* _Given request_: Everything from the first line of the entries below through the line holding "COL = scene.collection" must be printed exactly as written.

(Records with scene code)
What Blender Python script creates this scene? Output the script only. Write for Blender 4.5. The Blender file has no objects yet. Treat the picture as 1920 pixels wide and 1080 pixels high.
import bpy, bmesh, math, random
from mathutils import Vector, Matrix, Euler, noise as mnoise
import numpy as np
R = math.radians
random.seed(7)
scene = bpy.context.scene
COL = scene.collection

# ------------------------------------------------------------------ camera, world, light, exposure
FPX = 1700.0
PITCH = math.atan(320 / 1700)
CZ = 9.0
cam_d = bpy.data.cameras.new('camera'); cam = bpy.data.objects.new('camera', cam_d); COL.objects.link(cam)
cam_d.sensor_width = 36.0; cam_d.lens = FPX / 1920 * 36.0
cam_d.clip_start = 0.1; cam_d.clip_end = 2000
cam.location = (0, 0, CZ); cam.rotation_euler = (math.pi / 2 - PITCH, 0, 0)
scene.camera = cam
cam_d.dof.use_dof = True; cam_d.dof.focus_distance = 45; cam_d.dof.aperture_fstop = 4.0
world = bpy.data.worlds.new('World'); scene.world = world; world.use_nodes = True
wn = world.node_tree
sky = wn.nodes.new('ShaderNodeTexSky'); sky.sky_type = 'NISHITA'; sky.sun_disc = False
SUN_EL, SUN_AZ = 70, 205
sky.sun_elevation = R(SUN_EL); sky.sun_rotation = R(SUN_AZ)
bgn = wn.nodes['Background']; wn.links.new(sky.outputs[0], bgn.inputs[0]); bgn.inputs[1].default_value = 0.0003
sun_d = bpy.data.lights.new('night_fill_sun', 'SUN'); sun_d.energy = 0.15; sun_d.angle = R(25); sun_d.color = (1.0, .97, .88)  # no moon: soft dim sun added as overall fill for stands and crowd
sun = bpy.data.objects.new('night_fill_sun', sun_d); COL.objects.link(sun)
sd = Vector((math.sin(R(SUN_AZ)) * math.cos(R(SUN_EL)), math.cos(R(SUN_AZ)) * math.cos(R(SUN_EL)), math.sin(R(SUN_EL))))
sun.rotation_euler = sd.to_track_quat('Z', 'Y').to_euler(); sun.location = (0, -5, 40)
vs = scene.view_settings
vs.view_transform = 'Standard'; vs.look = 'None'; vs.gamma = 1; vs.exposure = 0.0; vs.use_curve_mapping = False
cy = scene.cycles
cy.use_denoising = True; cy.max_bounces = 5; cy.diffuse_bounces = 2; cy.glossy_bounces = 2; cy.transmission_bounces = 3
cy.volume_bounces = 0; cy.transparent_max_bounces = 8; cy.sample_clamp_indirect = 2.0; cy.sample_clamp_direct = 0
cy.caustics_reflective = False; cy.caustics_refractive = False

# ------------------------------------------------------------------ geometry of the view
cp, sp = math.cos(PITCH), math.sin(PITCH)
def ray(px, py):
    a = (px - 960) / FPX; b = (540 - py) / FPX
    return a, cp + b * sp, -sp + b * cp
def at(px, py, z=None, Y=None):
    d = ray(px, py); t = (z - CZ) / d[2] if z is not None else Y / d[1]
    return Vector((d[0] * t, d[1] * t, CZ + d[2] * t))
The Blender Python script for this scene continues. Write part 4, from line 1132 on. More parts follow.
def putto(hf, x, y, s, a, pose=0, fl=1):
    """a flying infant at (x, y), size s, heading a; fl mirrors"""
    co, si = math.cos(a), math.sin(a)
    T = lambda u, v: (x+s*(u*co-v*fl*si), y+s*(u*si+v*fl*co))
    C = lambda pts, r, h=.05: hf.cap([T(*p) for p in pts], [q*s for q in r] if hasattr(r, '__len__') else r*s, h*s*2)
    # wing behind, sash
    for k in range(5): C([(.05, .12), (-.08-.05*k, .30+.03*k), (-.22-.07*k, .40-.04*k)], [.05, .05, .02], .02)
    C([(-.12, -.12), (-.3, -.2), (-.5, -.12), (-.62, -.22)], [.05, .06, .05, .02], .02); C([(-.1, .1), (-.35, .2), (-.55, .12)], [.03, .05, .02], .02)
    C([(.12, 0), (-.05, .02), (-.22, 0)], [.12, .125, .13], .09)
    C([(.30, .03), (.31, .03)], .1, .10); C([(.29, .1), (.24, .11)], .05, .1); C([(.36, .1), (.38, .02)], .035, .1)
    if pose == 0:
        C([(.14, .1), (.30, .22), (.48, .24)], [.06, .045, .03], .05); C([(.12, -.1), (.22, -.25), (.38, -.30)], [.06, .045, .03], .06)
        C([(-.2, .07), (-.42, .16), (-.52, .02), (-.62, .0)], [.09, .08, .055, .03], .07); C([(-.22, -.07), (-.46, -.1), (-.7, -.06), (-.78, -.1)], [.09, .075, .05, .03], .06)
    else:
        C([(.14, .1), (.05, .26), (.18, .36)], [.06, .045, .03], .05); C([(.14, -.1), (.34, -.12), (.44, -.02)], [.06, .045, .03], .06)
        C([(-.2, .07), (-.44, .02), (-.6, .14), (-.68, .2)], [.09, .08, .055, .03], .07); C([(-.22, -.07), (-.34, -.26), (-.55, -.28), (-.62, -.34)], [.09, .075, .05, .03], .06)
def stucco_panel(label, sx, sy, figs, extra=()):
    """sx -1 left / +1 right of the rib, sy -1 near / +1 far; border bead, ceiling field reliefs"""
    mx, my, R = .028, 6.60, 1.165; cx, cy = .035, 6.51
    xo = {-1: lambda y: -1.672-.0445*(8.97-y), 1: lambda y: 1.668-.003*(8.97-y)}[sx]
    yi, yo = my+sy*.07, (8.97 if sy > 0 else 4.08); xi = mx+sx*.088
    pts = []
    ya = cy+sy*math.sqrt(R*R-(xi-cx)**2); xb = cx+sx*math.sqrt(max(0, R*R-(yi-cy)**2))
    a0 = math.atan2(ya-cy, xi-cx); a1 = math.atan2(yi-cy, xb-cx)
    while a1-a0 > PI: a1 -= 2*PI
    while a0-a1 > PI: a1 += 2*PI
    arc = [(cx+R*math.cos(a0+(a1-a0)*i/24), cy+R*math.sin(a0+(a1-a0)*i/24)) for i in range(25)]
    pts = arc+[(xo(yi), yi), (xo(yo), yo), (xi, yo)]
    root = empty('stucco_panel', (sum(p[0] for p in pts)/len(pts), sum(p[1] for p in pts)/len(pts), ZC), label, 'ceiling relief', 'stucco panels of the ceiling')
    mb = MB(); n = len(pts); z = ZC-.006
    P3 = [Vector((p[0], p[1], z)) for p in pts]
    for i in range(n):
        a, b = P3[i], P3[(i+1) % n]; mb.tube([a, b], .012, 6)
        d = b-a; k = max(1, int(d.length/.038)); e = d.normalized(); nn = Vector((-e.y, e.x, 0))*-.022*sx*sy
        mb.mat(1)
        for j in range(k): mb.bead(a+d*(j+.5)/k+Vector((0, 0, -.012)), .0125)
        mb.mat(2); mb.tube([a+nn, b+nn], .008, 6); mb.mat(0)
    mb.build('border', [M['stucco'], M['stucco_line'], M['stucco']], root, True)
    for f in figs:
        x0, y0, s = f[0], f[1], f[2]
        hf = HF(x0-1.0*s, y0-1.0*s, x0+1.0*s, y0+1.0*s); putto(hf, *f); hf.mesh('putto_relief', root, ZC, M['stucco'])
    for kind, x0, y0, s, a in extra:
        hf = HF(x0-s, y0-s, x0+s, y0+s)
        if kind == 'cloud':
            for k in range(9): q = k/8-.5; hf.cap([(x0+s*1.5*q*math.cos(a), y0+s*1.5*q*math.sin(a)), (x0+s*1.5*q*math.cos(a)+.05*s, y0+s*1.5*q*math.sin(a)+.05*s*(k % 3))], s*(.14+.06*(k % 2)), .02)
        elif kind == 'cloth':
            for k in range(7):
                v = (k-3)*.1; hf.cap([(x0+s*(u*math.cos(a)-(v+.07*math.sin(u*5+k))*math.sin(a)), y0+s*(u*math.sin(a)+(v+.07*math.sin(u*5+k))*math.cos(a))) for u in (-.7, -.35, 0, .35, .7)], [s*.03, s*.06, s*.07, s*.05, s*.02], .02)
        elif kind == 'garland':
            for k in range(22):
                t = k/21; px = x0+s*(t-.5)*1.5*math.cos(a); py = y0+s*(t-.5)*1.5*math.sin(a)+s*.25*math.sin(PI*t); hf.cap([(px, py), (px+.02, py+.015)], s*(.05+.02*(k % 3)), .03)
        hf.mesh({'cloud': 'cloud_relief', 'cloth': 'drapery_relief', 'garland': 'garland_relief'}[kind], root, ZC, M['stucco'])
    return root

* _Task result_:
What Blender Python script creates this scene? Output the script only. Write for Blender 4.5. The Blender file has no objects yet. Treat the picture as 1920 pixels wide and 1080 pixels high.
import bpy, bmesh, math, random
from mathutils import Vector, Matrix, Euler, noise as mnoise
import numpy as np
R = math.radians
random.seed(7)
scene = bpy.context.scene
COL = scene.collection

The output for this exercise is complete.